▸ **DATA PROVIDED**:

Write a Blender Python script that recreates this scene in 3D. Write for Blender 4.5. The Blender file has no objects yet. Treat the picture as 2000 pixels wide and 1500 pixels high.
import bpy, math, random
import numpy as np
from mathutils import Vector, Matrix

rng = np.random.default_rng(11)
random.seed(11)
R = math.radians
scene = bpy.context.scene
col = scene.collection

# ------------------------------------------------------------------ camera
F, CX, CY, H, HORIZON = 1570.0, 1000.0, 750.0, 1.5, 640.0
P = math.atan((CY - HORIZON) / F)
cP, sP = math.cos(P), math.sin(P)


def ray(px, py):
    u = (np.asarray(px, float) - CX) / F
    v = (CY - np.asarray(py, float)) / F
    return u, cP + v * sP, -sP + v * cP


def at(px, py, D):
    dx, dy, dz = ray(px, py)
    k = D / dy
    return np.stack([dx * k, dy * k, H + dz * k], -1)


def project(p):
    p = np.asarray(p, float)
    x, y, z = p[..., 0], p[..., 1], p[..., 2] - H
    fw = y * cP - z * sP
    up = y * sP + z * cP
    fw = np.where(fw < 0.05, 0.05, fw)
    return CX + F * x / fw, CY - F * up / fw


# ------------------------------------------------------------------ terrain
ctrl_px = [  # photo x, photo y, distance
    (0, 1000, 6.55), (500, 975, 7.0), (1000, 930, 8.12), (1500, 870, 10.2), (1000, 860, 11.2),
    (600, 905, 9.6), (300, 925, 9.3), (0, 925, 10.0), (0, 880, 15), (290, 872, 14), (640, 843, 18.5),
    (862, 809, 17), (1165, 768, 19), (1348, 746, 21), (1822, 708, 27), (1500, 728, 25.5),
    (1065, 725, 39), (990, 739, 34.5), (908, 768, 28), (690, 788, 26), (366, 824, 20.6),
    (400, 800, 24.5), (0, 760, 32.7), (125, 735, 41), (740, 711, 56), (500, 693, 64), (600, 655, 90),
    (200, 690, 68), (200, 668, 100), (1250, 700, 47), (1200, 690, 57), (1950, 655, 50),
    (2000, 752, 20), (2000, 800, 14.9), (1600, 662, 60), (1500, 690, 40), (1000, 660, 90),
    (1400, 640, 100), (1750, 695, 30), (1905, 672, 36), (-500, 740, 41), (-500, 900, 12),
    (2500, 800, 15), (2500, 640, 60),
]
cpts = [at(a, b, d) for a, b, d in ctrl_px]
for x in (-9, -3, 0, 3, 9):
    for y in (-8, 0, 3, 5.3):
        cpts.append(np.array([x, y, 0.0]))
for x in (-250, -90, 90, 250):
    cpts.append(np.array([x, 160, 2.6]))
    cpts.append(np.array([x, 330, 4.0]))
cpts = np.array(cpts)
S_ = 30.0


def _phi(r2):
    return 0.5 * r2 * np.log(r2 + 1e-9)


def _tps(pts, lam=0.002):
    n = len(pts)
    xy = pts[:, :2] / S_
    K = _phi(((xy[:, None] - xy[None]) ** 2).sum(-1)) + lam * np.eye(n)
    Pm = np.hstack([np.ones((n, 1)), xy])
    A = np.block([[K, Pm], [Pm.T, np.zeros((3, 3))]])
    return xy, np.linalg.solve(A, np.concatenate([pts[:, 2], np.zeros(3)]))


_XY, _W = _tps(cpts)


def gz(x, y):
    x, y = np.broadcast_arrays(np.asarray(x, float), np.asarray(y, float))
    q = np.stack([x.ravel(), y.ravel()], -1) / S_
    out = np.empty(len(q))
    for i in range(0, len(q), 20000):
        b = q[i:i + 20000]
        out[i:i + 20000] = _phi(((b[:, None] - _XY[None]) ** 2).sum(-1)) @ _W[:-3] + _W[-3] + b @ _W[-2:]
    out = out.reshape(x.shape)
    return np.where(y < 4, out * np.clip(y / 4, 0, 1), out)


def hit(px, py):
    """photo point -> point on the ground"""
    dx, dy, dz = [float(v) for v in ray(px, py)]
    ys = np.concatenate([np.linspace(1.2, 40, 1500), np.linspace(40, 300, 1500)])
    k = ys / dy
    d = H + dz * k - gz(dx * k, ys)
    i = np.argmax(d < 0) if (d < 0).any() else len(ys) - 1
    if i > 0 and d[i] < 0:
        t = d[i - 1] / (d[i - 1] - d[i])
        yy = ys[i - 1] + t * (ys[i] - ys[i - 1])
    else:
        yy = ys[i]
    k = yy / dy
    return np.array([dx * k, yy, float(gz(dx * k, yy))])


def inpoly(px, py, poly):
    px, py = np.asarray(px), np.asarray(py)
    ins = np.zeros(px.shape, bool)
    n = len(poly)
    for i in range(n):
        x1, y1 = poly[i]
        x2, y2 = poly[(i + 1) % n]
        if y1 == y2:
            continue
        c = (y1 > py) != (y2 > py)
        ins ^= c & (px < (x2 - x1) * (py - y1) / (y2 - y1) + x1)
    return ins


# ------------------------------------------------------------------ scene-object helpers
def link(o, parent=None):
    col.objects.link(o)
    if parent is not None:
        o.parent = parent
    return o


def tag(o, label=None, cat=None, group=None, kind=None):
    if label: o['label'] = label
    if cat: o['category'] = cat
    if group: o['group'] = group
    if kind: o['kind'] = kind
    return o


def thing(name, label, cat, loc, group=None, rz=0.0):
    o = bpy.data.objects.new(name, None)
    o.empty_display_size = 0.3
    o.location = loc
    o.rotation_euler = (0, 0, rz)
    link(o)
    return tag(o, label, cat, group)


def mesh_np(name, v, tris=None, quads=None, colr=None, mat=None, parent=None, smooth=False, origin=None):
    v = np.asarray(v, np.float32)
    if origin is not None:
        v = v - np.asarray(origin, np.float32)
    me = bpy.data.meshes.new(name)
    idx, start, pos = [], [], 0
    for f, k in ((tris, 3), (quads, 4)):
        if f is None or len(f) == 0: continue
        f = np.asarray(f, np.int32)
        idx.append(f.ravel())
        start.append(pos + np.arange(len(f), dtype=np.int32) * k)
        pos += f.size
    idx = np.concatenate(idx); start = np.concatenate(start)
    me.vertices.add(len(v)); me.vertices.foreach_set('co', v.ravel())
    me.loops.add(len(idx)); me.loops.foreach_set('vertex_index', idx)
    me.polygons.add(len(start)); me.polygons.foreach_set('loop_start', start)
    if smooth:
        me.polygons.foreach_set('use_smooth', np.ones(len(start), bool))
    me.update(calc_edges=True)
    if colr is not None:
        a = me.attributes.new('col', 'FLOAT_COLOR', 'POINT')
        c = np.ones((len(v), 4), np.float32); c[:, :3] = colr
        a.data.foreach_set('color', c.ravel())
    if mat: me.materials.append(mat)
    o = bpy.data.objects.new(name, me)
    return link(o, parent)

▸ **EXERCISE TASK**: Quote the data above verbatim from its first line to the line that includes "cP, sP = math.cos(P), math.sin(P)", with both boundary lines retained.

▸ **REPLY TO THE TASK**:
Write a Blender Python script that recreates this scene in 3D. Write for Blender 4.5. The Blender file has no objects yet. Treat the picture as 2000 pixels wide and 1500 pixels high.
import bpy, math, random
import numpy as np
from mathutils import Vector, Matrix

rng = np.random.default_rng(11)
random.seed(11)
R = math.radians
scene = bpy.context.scene
col = scene.collection

# ------------------------------------------------------------------ camera
F, CX, CY, H, HORIZON = 1570.0, 1000.0, 750.0, 1.5, 640.0
P = math.atan((CY - HORIZON) / F)
cP, sP = math.cos(P), math.sin(P)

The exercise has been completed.